In the early 1970s, however, the same casting gets Whizzwheels and most of these get a red interior in place of the lemon. Now, I had always thought these were mostly black. I had seen adverts for various shades of deep maroon but considered that they were the scarce colour, black remaining the dominant issue.

A little while ago I encountered one with blue tinted windows. That looked very black too, if it is, indeed, possible to add a comparative term to black. Shortly after I saw a distinctly washed-out maroon which was most odd and obviously an oddity, especially with the lemon interior. I got hold of the black one with blue tinted windows and knew the seller of the miserable maroon shade but the model was in a pretty poor state so I didn't bother buying it. Taxis were, and still are, generally cheap and plentiful and I reckoned something like that in decent condition would come along soon enough from someone who just looked up '418 taxis' and found them selling for only a few pounds.

I also started looking for this mysterious deep maroon colour. I found several quite quickly and bought one in almost perfect condition, in a box too for about £10. It might have had a purplish tinge in the photo, I can't remember now, but it just looked black on my desk. So I bought another advertised as dark maroon. That looked just the same and just as black to me. Third time lucky, I thought and I spent another tenner on a third 'deep maroon' edition. It still looked black so I gave up.
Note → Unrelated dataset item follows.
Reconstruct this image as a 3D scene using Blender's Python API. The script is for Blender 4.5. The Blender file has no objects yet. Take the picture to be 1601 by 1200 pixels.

I had managed to get one with a red interior and one with a lemon interior along the way so that was something, and they'd not been expensive.

I didn't think a great deal more about these until a collector friend in Germany said he'd bought a 'very dark shade of maroon' taxi and, because the seller didn't post abroad, it was on its way to my village. It arrived today and I was intrigued to see just what this 'very dark maroon' might look like. It looked pretty darn black to me. So I got out the other models, lined them up and, for the first time, added the one with tinted windows that'd I stored somewhere else.

Now it became clear.


For all this time, the only one that had actually been black was the one, third from the left, with tinted windows. The others are all deep ruddy maroon! 


The shade becomes more obvious when you add a bit more light to the image using some software. My friend's acquisition is on the far right and, whilst slightly darker than the others, qualifies as dark maroon like the rest.

So, after all this time, it has been an example of a 418 with Whizzwheels in black that I have not got and now I need to find one with each of the red and lemon interiors. (I understand that there are also variations of grey or black steering wheels but I may skip that variety for now).

This has made me wonder whether I am going to find that most Whizzwheels 418s were, in fact, deep / dark maroon and not black at all.